Cierra el excelente artículo «Hijos, sí o no» con
una referencia a la Argentina, que padece un grave déficit poblacional,
y que sin desatender el cambio
climático, necesita crecer y multiplicarse. Diríamos que se
trata de una cuestión de soberanía, más aun, de supervivencia. En un artículo
conmemorativo del aniversario de Humanae vitae, publicado en L' Osservatore Romano, Lucetta Scaraffia
destacaba ese problema y el costo de una fuerte y brusca disminución de la
natalidad, así como las consecuencias negativas para la salud de las mujeres
del uso permanente de anticonceptivos químicos. Que yo sepa, esta publicación
extraoficial fue el único recuerdo que mereció de Roma la encíclica de Pablo
VI.
Un profeta es despreciado solamente en su pueblo y
en su familia (Mt 13, 57), dijo Jesús ante la incredulidad de sus paisanos de Nazaret.
Nosotros solemos emplear este dicho: «Nadie es
profeta en su tierra». La doctrina enseñada con la autoridad del
magisterio pontificio no fue aceptada por amplios sectores de la Iglesia, en
momentos en que arreciaba la crisis de fe y de obediencia, a la cual el Papa
Montini se refirió abundantemente en sus catequesis, y procuró paliarla con
sabias iniciativas pastorales. Se hizo sentir el rechazo de teólogos,
sacerdotes, y obispos; y a partir del mismo se desencadenó una crítica demoledora
de los fundamentos de la teología moral. Muchos pastores desviaron a los fieles
de la auténtica verdad católica sobre el matrimonio, y los inducían a adoptar
una concepción de la vida cristiana, eludiendo el camino estrecho de la cruz, y
desconfiando de la gracia divina, que hace posible lo más arduo. Han echado
sobre sus espaldas la responsabilidad gravísima de deformar la conciencia de
los fieles. Esta ofuscación de la verdad continúa todavía hoy, a pesar del
luminoso magisterio, sobre estos temas, de Juan Pablo II y Benedicto XVI. El
constructivismo filosófico campea ampliamente, y el relativismo es una de las
llagas abiertas en el Cuerpo de la Santa Iglesia.
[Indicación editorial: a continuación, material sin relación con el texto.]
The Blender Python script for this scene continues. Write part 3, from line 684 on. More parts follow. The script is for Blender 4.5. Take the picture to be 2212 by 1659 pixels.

Da pena recordar la actitud
de varias Conferencias Episcopales ante la publicación de la encíclica, y el
perseverante mal ejemplo del Cardenal Carlo María Martini, que persistió en su
error del rechazo a Humanae vitae hasta
en su testamento literario, «Conversaciones
nocturnas en Jerusalén».
El testimonio profético de
Pablo VI es más necesario hoy que en 1968, ya que el comportamiento contrario a
la enseñanza de la encíclica se ha convertido en una práctica generalizada,
ante el silencio culpable de los pastores.
+ Mons. Héctor Aguer, Arzobispo emérito de La Plata
Académico de
Número de la Academia Nacional de Ciencias Morales y Políticas.